When
11 Nov 2022, 09:00 Athens time
via Zoom:
https://tuc-gr.zoom.us/j/95577642532?pwd=UDMxaHNlVWtLVzRRK0FZYVpKUytGZz09
Meeting ID: 955 7764 2532
Password: 963265
Title
Bitcoin's Properties and the Consensus Problem
Abstract
Bitcoin is the first decentralized cryptocurrency. Its main innovation is the blockchain and the way that this data structure is maintained in a distributed manner by those that participate in the Bitcoin network. Bitcoin was not only an innovative solution to an open problem, the problem of implementing a decentralized transaction ledger, but also a fresh solution to an old, fundamental, and well-studied problem in distributed computing, the problem of consensus. Understanding and analyzing Bitcoin's core protocol, the Bitcoin backbone, entails formally defining several notions: (1) a model in which a solution to the problem can described, (2) the properties that a suggested solution should satisfy, (3) proof that Bitcoin's backbone protocol indeed has the desired properties. We will discuss the above and also a proof that Bitcoin solves the consensus problem.
About the speaker
Nikos Leonardos is currently a post-doctoral researcher at the Department of Informatics and Telecommunications of the University of Athens, Greece.
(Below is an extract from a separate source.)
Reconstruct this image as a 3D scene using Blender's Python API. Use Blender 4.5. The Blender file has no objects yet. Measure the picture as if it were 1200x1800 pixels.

Previously he was a postdoc at the Algorithms and Complexity group of Institut de Recherche en Informatique Fondamentale, Paris 7, France. He holds a PhD in computer science from Rutgers, the State University of New Jersey (USA), MSc in Logic, Algorithms and Computation (Greece), and BSc in Mechanical Engineering from the National Technical University of Athens (Greece). He currently works on the foundations of blockchain systems and the security of cryptocurrencies. His research interests include topics of theoretical computer science, such as cryptography, distributed computation, randomized computation, communication complexity, decision tree complexity, algorithms.